Jean Comaroff, the author of The Empire’s Old Clothes, explores how dress played a significant role in choosing the colonial subjects. The essay seeks to know why the British in South Africa, who were aiming at reforming the beliefs of the Africans, used much of their time and their efforts dressing the Africans. Christians had to cloth in attires introduced by the British to show that they are civilized (Stoler, 1989). A way of clothing that was seen as appropriate by the British missions showed a sign of desire and selfhood. The British saw the attire worn by the Africans as unholy, dirty, and low class. Therefore, to raise their standards and be accepted by the British, and to be able to enter heaven, the Africans had to agree to dress up with clothes made by the British. Both men and women worked at the dress factories, but women and children only took the lower and manual jobs like collecting the materials for making the textile. Also, men had different kinds of dressing, while those for women were a uniform making the woman feel a lesser human to man creating social inequalities. Women who refused dressed modestly according to the preference of the Europeans would work hard to make clothes for their female counterparts who accepted the dress code of the colonizers.
Ann Stoler, in the book Respecting the Colonies, explains how the increasing challenges and that Africans and Asians were facing during the European rule made race, gender, and social descriptions central to the rules and regulations used by the Europeans. The colonialists used these aspects to exercise control and scrutiny. The author focuses on French Indochina and the Netherlands Indies and other contexts to examine how one could secure the title of being the colonizer and the colonized through various forms of sexual control. The colonizers used sexual control to define the political interests of the colonialists and how the used culture to identify themselves. The colonial and metropolitan actions regarding social reform, racial discrimination, and health during the colonial period unleash how sexual consents separated the ranks of power. There was to be a clear distinction between who was considered a citizen and who was considered a subject. Since physical attributes like wealth and skin color were ambiguous qualities, the Europeans opted to use the origin of the parent to gain social status. Sexual unions, in any form, either as a wife to a citizen, concubine, prostitute, or domestic worker, could make one rise in the hierarchy of rule. People did this in exchange for gaining a higher class in society and that of her children.

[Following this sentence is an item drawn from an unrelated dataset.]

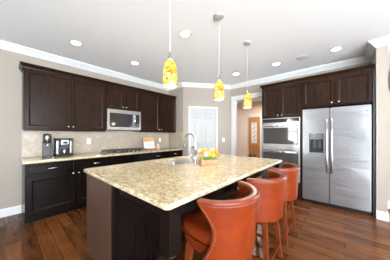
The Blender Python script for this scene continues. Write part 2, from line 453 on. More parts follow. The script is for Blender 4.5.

The authors in these essays have displayed aspects like Neo-colonialism, gender and race discrimination, and gendered labor. For instance, only men were allowed to work on the high ranks of the cloth industries in The Empire’s Old Clothes, while women could only work on lower jobs that are more tedious. Neocolonialism is evident in the sense that Africans adopted the dress code that the British introduced to keep up with what is deemed acceptable. Africans could not hold on to their traditional attire since that would mean trouble to them like disrespect, and it is considered ungodly. Since the Europeans considered their race superior, and one could only acquire that superiority through sexual relations and procreation, this shows how racial discrimination is evident in these essays.